The more you save, the more you power, and that quiet sprawl becomes part of your emissions footprint. Most of it starts with “just in case,” but over time, those habits create stacks that are harder to manage, slower to run, and more expensive to sustain.

Prioritizing what you keep helps you focus on the data that supports your work, letting go of the rest without hesitation. Auditing unused tables, archiving cold data, and setting expiration policies are simple steps that make your stack leaner, your governance tighter, and your sustainability efforts more effective.

Real-time doesn’t mean all the time

Fast data feels like a win. Real-time dashboards, live pipelines, and constant refreshes sound modern, even necessary. However, speed alone doesn’t guarantee value. Streaming platforms run nonstop, processing data whether anyone is watching or not. Systems keep refreshing simply because no one ever re-evaluated whether the default still makes sense. That load doesn’t come for free. It takes energy to process streams, keep hardware running, and maintain infrastructure optimized for immediacy, even if the insight can wait.

Slowing things down doesn’t mean slowing people down. It means syncing the pace of your stack with how the business makes decisions. For instance, if a forecast model is used monthly, it doesn’t need to be retrained hourly. 

It also means being honest about what’s valuable. Not all data needs to stream, not every metric needs to update in real time, and the more you simplify what’s running in the background, the more you reduce noise, complexity, and energy use without sacrificing clarity.

Real-time should be a data-informed decision, not the default.
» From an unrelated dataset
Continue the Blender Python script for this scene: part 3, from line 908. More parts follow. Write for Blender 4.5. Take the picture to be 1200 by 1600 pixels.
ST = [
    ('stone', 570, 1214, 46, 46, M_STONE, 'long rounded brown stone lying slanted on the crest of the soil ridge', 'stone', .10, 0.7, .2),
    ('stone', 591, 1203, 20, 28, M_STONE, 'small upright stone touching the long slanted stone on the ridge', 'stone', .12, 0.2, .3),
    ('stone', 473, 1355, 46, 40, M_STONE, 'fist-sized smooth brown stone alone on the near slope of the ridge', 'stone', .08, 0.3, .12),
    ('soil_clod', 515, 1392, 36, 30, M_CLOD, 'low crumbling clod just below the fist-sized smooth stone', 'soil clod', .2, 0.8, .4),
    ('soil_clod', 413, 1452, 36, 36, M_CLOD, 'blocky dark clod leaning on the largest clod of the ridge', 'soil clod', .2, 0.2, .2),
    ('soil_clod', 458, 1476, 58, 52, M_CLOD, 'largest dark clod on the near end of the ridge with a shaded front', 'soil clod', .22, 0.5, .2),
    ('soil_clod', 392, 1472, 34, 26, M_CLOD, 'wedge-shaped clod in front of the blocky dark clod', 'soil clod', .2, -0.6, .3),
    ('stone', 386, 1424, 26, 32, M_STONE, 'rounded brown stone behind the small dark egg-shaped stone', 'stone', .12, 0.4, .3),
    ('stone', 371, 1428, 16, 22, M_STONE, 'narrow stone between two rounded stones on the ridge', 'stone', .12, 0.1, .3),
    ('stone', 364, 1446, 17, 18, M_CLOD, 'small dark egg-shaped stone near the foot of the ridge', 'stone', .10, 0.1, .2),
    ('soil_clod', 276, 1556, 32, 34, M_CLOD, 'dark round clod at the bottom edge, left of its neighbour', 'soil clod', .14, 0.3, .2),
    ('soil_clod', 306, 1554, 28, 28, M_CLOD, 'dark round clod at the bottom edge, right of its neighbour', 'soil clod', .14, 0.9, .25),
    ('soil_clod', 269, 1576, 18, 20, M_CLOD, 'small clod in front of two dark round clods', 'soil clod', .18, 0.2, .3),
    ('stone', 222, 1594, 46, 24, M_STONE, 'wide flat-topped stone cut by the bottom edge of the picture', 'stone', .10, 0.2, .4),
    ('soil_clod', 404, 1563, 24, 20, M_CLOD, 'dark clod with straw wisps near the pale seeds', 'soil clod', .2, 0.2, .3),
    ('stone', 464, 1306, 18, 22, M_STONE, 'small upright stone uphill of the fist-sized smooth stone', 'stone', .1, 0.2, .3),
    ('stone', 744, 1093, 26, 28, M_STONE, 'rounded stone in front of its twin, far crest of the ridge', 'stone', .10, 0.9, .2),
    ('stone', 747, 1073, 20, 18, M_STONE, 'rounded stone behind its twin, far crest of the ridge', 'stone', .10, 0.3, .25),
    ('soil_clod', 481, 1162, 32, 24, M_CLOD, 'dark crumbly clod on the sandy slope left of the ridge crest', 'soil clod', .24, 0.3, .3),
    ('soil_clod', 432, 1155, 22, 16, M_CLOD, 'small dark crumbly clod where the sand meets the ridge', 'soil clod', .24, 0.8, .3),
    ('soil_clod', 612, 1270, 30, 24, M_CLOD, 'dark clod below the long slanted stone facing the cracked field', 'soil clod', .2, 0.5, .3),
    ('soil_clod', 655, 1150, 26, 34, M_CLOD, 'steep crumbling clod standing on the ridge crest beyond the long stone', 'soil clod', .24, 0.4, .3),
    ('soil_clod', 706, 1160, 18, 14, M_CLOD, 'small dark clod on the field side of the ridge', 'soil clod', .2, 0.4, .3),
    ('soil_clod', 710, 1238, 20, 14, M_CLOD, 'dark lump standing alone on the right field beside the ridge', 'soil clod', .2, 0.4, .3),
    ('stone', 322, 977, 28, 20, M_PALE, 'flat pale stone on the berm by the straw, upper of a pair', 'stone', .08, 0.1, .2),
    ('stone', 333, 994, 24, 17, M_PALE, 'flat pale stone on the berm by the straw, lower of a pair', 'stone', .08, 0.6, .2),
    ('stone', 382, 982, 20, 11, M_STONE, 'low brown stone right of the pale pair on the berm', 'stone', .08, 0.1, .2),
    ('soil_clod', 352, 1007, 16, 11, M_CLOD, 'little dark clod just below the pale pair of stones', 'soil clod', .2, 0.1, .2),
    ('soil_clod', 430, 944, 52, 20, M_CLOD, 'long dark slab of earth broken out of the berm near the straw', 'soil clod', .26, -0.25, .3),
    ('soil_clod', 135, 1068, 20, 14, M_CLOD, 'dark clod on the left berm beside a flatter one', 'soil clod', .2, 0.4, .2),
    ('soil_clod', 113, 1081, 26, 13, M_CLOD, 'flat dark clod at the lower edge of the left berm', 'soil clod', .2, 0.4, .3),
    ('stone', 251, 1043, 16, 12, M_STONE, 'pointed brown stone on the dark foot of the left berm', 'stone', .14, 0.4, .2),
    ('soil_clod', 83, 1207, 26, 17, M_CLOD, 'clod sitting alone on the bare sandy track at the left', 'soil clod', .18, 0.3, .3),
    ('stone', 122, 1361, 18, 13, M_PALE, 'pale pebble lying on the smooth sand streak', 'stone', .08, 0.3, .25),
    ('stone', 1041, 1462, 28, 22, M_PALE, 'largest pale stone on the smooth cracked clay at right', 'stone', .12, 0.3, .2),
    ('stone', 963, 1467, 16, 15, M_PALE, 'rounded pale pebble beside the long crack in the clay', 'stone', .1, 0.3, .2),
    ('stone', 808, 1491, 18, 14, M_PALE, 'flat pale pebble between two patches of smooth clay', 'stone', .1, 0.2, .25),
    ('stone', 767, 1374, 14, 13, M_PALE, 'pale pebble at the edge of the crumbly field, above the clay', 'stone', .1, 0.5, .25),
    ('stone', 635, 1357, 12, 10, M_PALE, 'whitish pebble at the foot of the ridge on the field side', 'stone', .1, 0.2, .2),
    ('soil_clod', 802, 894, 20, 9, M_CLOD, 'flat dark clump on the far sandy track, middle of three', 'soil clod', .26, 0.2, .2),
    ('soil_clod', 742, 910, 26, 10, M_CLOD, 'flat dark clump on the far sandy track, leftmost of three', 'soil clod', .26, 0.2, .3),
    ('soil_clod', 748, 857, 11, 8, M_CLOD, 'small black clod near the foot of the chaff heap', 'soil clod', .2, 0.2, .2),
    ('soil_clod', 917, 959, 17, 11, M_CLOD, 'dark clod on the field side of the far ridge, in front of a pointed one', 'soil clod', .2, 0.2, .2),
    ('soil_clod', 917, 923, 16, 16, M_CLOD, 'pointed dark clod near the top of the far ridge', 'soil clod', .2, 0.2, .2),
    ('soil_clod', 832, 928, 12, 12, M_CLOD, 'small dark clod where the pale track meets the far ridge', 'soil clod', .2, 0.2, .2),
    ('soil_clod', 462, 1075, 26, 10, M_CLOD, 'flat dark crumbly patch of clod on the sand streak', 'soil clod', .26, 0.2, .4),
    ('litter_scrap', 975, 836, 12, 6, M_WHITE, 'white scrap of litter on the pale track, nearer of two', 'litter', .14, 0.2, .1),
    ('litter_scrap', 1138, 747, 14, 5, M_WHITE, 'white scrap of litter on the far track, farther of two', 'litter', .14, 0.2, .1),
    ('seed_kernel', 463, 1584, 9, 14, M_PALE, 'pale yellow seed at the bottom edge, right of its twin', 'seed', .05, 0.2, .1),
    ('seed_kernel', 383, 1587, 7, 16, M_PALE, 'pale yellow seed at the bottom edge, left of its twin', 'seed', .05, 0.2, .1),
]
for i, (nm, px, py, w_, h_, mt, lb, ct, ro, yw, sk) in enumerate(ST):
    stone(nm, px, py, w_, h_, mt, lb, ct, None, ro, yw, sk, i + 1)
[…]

Sustainability and governance go hand-in-hand

Governance is the structure that keeps your data stack focused, maintainable, and ready to adapt. When policies are clear, waste shows up faster. Teams know what to keep, what to archive, and when to retire assets that no longer serve a purpose. Expiration rules, limited access to high-cost queries, and regular reviews of scheduled refreshes are ways to reduce unnecessary energy use. Even monitoring tools meant to flag spend can help highlight patterns of over-compute that no one intended.

The more clarity you bring to how data is requested, processed, and stored, the less your team relies on guesswork, and the more they build with intention. Governance makes analytics safer and more efficient, both in how data is managed and how resources are utilized.

Green analytics is smart business

Making your analytics stack more sustainable is about doing what matters without the excess that slows teams down and inflates your bottom line. Often, reducing unnecessary computing also improves performance through lighter workloads and faster results. Dropping dashboard refreshes that no one needs? That clears out noise and cuts costs. When you’re selective about what stays in storage, governance gets easier and scaling does too.

Cleaner infrastructure means fewer headaches, leaner budgets, and analytics practices that stand up to scrutiny from regulators, investors, and your own team. Sustainability doesn’t need to be another initiative to manage; it can be the natural result of doing analytics well.